Tomando las escaleras mecánicas, M. nos llevó mientras caía la noche a visitar lo que queda de la Rocca Paulina, el castillo de los papas destruido por los peruginos durante el Risorgimento. Lo que queda de aquella cárcel de patriotas y republicanos reprimidos por la teocracia papal es precisamente la piranesiana cárcel, la ciudad dormida. Después de concluir aquella katábasis infernal, nuestros pasos, diestramente guiados por M. nos llevaron hasta la Puerta Etrusca. Creo recordar que vimos sendas estatuas del Perugino y de Giosué Carducci.

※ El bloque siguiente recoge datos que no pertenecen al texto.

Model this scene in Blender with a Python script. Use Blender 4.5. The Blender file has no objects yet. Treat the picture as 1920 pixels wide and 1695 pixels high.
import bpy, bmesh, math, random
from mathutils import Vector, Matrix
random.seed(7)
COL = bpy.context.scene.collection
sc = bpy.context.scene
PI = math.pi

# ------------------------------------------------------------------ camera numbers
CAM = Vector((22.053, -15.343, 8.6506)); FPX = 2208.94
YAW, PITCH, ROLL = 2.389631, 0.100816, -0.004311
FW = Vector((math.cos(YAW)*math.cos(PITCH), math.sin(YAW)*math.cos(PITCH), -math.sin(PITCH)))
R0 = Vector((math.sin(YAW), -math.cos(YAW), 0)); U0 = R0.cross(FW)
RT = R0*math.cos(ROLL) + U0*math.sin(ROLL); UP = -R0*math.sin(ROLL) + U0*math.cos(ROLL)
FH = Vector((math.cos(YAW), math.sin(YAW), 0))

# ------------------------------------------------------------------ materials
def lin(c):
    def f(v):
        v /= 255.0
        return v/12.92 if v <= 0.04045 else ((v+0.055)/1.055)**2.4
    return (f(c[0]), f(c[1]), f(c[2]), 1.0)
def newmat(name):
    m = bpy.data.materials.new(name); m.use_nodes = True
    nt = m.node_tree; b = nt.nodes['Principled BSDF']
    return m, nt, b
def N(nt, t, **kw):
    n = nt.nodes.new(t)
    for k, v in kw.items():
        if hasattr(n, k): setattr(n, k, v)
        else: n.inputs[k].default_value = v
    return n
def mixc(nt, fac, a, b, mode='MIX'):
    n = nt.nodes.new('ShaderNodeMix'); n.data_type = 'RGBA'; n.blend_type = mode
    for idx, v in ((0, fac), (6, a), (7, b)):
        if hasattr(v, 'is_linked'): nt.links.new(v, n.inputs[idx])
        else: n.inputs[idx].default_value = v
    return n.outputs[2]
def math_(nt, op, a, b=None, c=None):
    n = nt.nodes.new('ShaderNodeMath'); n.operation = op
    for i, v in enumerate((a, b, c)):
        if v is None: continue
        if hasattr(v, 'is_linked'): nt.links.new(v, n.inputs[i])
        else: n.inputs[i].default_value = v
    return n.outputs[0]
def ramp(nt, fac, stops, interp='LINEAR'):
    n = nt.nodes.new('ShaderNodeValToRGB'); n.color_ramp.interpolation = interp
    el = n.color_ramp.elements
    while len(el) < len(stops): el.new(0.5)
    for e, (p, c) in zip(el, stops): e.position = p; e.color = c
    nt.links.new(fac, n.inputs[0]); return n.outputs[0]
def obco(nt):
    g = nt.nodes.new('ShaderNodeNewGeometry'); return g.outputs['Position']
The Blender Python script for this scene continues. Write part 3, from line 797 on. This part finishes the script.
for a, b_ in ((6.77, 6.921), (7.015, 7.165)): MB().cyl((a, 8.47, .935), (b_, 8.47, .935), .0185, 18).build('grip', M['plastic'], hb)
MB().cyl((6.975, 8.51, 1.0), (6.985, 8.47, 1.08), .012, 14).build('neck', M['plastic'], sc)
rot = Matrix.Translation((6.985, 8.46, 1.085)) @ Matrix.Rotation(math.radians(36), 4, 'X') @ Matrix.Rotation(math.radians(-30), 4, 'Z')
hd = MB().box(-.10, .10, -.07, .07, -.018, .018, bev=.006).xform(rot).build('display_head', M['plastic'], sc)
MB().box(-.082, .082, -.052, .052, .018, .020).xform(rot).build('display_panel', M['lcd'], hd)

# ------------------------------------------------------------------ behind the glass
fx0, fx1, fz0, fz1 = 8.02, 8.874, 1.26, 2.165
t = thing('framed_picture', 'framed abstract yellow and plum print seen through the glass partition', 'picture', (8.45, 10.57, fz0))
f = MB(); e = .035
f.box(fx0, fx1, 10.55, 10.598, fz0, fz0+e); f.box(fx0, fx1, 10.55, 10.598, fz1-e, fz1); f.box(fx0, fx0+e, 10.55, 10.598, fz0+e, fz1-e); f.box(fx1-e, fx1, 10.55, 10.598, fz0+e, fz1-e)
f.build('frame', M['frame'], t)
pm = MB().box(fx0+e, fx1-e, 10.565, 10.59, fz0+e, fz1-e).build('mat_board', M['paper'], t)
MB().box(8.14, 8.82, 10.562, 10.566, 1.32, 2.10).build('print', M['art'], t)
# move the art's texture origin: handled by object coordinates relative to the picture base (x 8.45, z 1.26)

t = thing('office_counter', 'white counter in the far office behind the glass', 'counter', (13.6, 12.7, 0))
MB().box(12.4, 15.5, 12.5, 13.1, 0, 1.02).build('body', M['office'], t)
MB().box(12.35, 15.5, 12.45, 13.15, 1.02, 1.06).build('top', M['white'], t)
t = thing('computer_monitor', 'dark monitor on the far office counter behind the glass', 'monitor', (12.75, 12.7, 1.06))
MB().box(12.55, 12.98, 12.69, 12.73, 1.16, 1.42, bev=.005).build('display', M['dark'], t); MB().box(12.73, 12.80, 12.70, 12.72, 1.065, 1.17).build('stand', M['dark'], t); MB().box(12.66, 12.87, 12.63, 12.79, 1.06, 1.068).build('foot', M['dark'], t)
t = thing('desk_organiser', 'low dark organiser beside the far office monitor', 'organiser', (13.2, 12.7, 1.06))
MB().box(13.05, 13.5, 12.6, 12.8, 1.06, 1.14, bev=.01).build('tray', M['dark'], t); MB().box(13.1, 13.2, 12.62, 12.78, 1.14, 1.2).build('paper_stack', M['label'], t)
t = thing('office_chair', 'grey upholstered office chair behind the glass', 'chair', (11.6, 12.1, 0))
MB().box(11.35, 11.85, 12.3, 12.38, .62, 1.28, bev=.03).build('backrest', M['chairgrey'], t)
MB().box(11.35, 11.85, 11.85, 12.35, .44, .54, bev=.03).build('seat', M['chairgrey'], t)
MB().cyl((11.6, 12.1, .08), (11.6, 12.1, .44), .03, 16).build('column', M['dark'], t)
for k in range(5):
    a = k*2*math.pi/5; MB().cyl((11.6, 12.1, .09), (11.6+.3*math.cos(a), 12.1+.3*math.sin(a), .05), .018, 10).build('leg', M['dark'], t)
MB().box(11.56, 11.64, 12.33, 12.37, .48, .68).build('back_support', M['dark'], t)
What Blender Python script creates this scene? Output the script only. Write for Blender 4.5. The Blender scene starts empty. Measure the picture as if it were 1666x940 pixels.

Al fondo, se ve Asís y las torres desmochadas del convento de los dominicos. Un último fogonazo de belleza en la plaza del Duomo antes de subir hasta Porta Sole para luego bajar hasta el Palacio Gallenga Stuart, antiguo Palacio Antinori, la sede de la Università per Stranieri di Perugia, con la colosal puerta etrusca a su lado. Al estar cerrado por la hora, M. nos propuso encontrar un rato al día siguiente para conocer el edificio y la universidad que alberga.

[1] Vid., Marco Santagata. Dante. La novela de su vida, Cátedra, Madrid, 2018, p. 113.
[2] Esa y no otra es la etimología de su apellido.